Paper No. 9
Presentation Time: 3:55 PM
ALLOCATION AND ADMINISTRATION OF GROUDWATER IN COLORADO
All water in Colorado is a public resource known as water of the state. Surface and tributary groundwater is allocated to users based on prior appropriation (first in time first in right). Deep groundwater is administered differently. The Colorado Ground Water Commission allocates designated ground water pursuant to a modified prior appropriation doctrine. Nontributary ground water and Denver Basin groundwater are allocated to the overlying landowner. Tributary groundwater is hydrologically connected to a river and is often called shallow groundwater. Under Colorado Law, the use of all subsurface water hydraulically connected to a surface stream, the pumping of which would have a measurable effect on the surface stream within one hundred years, is subject to the doctrine of prior appropriation. The State Engineer issues or denies well permits for appropriations of tributary water, and the Water Court of the Water Division for that hydrological basin reviews and issues a decree setting the priority of the water right. Coloradans rely heavily on pumping of deep groundwater for a variety of municipal, agricultural, industrial, and other uses. Deep groundwater refers to aquifers geologically confined such that they have no measurable connection to surface waters. Tributary groundwater is recharged from precipitation and seasonal runoff. Deep groundwater is not readily replenished. Groundwater pumping at a rate in excess of annual recharge creates what is called a mining condition. Unless the rate of pumping is regulated, mining will ultimately lower groundwater levels to a depth where water can no longer be withdrawn economically.
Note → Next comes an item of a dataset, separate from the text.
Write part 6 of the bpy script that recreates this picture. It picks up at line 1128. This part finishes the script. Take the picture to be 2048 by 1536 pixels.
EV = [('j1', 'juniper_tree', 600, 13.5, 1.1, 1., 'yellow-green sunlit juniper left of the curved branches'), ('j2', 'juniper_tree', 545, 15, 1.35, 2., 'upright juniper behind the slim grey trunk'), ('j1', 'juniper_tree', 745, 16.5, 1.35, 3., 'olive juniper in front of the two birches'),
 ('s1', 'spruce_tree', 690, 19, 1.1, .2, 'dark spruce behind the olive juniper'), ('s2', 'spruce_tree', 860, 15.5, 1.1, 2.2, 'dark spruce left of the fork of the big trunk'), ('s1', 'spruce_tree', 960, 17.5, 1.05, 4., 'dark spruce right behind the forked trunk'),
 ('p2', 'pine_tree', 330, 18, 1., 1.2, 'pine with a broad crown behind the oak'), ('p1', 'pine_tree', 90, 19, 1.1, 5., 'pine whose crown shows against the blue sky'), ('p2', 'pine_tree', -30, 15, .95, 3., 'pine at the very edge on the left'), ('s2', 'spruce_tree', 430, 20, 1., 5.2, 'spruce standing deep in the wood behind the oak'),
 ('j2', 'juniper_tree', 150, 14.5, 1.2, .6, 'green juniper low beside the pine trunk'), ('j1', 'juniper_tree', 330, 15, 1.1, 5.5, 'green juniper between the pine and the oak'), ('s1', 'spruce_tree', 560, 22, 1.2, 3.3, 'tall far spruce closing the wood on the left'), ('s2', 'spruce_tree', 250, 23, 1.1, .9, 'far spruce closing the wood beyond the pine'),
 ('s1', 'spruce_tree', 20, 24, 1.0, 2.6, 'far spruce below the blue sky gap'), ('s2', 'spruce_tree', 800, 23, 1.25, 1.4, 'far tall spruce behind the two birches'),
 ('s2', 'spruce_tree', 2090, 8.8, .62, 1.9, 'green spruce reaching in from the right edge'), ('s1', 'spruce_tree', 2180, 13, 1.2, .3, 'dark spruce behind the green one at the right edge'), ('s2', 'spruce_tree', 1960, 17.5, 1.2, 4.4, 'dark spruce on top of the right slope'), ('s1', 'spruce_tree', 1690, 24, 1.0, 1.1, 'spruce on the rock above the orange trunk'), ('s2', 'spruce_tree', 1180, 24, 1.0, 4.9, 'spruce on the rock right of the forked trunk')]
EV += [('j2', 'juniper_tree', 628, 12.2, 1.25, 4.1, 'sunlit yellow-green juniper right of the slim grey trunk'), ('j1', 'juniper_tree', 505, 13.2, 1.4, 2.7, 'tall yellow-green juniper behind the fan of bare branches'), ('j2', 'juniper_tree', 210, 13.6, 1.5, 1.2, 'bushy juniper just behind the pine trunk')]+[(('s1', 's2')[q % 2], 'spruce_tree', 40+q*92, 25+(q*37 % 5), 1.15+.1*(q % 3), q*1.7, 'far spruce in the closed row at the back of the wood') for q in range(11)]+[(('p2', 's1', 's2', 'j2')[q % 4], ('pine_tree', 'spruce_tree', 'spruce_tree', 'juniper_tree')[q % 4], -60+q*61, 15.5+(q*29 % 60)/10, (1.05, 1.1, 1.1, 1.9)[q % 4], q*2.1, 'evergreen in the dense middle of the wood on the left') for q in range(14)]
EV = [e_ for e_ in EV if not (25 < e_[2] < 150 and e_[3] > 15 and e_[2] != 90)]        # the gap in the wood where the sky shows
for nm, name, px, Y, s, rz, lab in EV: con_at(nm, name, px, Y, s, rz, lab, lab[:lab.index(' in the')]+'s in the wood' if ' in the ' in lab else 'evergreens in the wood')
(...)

In Colorado, deep groundwater is divided by statute into three categories: (1) designated (2) nontributary, and (3) Denver Basin groundwater. Denver Basin groundwater refers to deep groundwater within the Dawson, Denver, Arapahoe, and Laramie-Fox Hills aquifers. There are two types of Denver Basin groundwater, not nontributary and nontributary. Both are allocated to overlying landowners like nontributary water, at a rate of 1 percent per year assuming a 100-year life of the aquifer.